- [What is asked]
Print each line exactly as it is given.
* BEGIN Source excerpt *
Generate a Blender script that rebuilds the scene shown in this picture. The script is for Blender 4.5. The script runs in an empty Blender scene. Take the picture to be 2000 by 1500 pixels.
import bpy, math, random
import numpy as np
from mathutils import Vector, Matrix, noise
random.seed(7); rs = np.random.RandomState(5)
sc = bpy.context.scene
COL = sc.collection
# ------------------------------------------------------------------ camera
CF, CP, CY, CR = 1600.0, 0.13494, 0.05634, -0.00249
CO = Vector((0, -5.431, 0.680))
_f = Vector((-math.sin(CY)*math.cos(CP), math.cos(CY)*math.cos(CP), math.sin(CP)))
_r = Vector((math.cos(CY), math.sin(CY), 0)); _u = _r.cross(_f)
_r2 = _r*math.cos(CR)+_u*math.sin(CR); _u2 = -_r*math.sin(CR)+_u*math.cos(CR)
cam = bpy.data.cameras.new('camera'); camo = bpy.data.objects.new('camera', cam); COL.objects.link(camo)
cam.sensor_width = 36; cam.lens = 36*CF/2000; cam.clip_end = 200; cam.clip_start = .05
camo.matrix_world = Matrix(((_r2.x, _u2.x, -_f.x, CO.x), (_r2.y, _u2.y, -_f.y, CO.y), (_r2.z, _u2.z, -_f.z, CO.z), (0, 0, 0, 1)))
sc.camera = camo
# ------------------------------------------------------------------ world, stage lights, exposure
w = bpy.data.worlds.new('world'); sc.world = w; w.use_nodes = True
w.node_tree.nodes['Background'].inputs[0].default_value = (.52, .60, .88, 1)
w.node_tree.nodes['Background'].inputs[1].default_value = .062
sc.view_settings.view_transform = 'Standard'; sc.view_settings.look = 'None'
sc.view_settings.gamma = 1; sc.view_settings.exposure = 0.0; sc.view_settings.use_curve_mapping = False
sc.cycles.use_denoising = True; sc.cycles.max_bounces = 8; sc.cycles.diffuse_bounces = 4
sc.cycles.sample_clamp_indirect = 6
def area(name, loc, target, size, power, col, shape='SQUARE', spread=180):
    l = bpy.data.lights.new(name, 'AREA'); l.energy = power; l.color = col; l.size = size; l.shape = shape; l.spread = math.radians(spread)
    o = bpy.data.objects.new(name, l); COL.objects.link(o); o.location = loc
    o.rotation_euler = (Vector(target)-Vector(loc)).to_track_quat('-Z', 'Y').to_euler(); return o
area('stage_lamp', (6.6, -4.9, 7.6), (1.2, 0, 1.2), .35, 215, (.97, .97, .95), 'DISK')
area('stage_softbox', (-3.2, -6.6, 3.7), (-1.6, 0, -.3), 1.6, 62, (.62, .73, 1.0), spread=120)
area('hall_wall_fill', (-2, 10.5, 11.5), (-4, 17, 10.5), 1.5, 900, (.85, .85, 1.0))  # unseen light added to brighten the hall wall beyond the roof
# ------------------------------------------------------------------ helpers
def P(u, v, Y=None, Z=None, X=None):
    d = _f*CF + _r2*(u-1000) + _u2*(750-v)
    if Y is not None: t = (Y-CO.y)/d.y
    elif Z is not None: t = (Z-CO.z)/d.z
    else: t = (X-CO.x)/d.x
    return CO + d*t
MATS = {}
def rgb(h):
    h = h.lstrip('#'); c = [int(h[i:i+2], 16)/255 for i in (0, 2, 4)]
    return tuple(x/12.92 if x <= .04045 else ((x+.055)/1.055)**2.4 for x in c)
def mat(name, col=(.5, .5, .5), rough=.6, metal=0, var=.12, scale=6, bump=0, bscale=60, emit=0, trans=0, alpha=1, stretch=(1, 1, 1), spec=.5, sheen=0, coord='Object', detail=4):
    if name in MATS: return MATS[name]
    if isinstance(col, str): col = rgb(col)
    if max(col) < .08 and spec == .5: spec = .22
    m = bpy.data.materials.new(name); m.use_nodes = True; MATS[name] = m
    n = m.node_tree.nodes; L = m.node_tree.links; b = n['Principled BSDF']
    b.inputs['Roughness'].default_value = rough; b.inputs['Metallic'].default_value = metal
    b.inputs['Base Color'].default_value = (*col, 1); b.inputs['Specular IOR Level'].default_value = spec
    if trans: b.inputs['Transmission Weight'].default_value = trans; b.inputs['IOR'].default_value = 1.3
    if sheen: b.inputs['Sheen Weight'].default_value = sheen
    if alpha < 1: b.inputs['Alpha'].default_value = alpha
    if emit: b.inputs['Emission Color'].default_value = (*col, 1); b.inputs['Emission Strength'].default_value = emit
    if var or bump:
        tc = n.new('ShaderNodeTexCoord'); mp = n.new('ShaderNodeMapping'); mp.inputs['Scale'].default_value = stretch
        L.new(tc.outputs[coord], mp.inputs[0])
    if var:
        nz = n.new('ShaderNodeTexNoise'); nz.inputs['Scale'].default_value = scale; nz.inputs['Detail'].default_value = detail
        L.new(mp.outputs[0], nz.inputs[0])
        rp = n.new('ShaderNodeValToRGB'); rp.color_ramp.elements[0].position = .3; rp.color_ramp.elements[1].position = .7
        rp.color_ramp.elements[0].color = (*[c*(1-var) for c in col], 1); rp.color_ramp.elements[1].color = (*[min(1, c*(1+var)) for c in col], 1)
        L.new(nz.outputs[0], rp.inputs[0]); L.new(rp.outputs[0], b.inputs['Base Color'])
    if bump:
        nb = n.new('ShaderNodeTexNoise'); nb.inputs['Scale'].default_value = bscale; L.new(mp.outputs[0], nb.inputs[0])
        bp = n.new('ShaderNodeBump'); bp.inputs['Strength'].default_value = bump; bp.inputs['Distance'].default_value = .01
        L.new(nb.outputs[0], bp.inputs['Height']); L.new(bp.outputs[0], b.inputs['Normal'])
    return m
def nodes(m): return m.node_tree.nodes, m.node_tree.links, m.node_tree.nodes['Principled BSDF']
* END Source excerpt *
- [Exercise result]
Generate a Blender script that rebuilds the scene shown in this picture. The script is for Blender 4.5. The script runs in an empty Blender scene. Take the picture to be 2000 by 1500 pixels.
import bpy, math, random
import numpy as np
from mathutils import Vector, Matrix, noise
random.seed(7); rs = np.random.RandomState(5)
sc = bpy.context.scene
COL = sc.collection
# ------------------------------------------------------------------ camera
CF, CP, CY, CR = 1600.0, 0.13494, 0.05634, -0.00249
CO = Vector((0, -5.431, 0.680))
_f = Vector((-math.sin(CY)*math.cos(CP), math.cos(CY)*math.cos(CP), math.sin(CP)))
_r = Vector((math.cos(CY), math.sin(CY), 0)); _u = _r.cross(_f)
_r2 = _r*math.cos(CR)+_u*math.sin(CR); _u2 = -_r*math.sin(CR)+_u*math.cos(CR)
cam = bpy.data.cameras.new('camera'); camo = bpy.data.objects.new('camera', cam); COL.objects.link(camo)
cam.sensor_width = 36; cam.lens = 36*CF/2000; cam.clip_end = 200; cam.clip_start = .05
camo.matrix_world = Matrix(((_r2.x, _u2.x, -_f.x, CO.x), (_r2.y, _u2.y, -_f.y, CO.y), (_r2.z, _u2.z, -_f.z, CO.z), (0, 0, 0, 1)))
sc.camera = camo
# ------------------------------------------------------------------ world, stage lights, exposure
w = bpy.data.worlds.new('world'); sc.world = w; w.use_nodes = True
w.node_tree.nodes['Background'].inputs[0].default_value = (.52, .60, .88, 1)
w.node_tree.nodes['Background'].inputs[1].default_value = .062
sc.view_settings.view_transform = 'Standard'; sc.view_settings.look = 'None'
sc.view_settings.gamma = 1; sc.view_settings.exposure = 0.0; sc.view_settings.use_curve_mapping = False
sc.cycles.use_denoising = True; sc.cycles.max_bounces = 8; sc.cycles.diffuse_bounces = 4
sc.cycles.sample_clamp_indirect = 6
def area(name, loc, target, size, power, col, shape='SQUARE', spread=180):
    l = bpy.data.lights.new(name, 'AREA'); l.energy = power; l.color = col; l.size = size; l.shape = shape; l.spread = math.radians(spread)
    o = bpy.data.objects.new(name, l); COL.objects.link(o); o.location = loc
    o.rotation_euler = (Vector(target)-Vector(loc)).to_track_quat('-Z', 'Y').to_euler(); return o
area('stage_lamp', (6.6, -4.9, 7.6), (1.2, 0, 1.2), .35, 215, (.97, .97, .95), 'DISK')
area('stage_softbox', (-3.2, -6.6, 3.7), (-1.6, 0, -.3), 1.6, 62, (.62, .73, 1.0), spread=120)
area('hall_wall_fill', (-2, 10.5, 11.5), (-4, 17, 10.5), 1.5, 900, (.85, .85, 1.0))  # unseen light added to brighten the hall wall beyond the roof
# ------------------------------------------------------------------ helpers
def P(u, v, Y=None, Z=None, X=None):
    d = _f*CF + _r2*(u-1000) + _u2*(750-v)
    if Y is not None: t = (Y-CO.y)/d.y
    elif Z is not None: t = (Z-CO.z)/d.z
    else: t = (X-CO.x)/d.x
    return CO + d*t
MATS = {}
def rgb(h):
    h = h.lstrip('#'); c = [int(h[i:i+2], 16)/255 for i in (0, 2, 4)]
    return tuple(x/12.92 if x <= .04045 else ((x+.055)/1.055)**2.4 for x in c)
def mat(name, col=(.5, .5, .5), rough=.6, metal=0, var=.12, scale=6, bump=0, bscale=60, emit=0, trans=0, alpha=1, stretch=(1, 1, 1), spec=.5, sheen=0, coord='Object', detail=4):
    if name in MATS: return MATS[name]
    if isinstance(col, str): col = rgb(col)
    if max(col) < .08 and spec == .5: spec = .22
    m = bpy.data.materials.new(name); m.use_nodes = True; MATS[name] = m
    n = m.node_tree.nodes; L = m.node_tree.links; b = n['Principled BSDF']
    b.inputs['Roughness'].default_value = rough; b.inputs['Metallic'].default_value = metal
    b.inputs['Base Color'].default_value = (*col, 1); b.inputs['Specular IOR Level'].default_value = spec
    if trans: b.inputs['Transmission Weight'].default_value = trans; b.inputs['IOR'].default_value = 1.3
    if sheen: b.inputs['Sheen Weight'].default_value = sheen
    if alpha < 1: b.inputs['Alpha'].default_value = alpha
    if emit: b.inputs['Emission Color'].default_value = (*col, 1); b.inputs['Emission Strength'].default_value = emit
    if var or bump:
        tc = n.new('ShaderNodeTexCoord'); mp = n.new('ShaderNodeMapping'); mp.inputs['Scale'].default_value = stretch
        L.new(tc.outputs[coord], mp.inputs[0])
    if var:
        nz = n.new('ShaderNodeTexNoise'); nz.inputs['Scale'].default_value = scale; nz.inputs['Detail'].default_value = detail
        L.new(mp.outputs[0], nz.inputs[0])
        rp = n.new('ShaderNodeValToRGB'); rp.color_ramp.elements[0].position = .3; rp.color_ramp.elements[1].position = .7
        rp.color_ramp.elements[0].color = (*[c*(1-var) for c in col], 1); rp.color_ramp.elements[1].color = (*[min(1, c*(1+var)) for c in col], 1)
        L.new(nz.outputs[0], rp.inputs[0]); L.new(rp.outputs[0], b.inputs['Base Color'])
    if bump:
        nb = n.new('ShaderNodeTexNoise'); nb.inputs['Scale'].default_value = bscale; L.new(mp.outputs[0], nb.inputs[0])
        bp = n.new('ShaderNodeBump'); bp.inputs['Strength'].default_value = bump; bp.inputs['Distance'].default_value = .01
        L.new(nb.outputs[0], bp.inputs['Height']); L.new(bp.outputs[0], b.inputs['Normal'])
    return m
def nodes(m): return m.node_tree.nodes, m.node_tree.links, m.node_tree.nodes['Principled BSDF']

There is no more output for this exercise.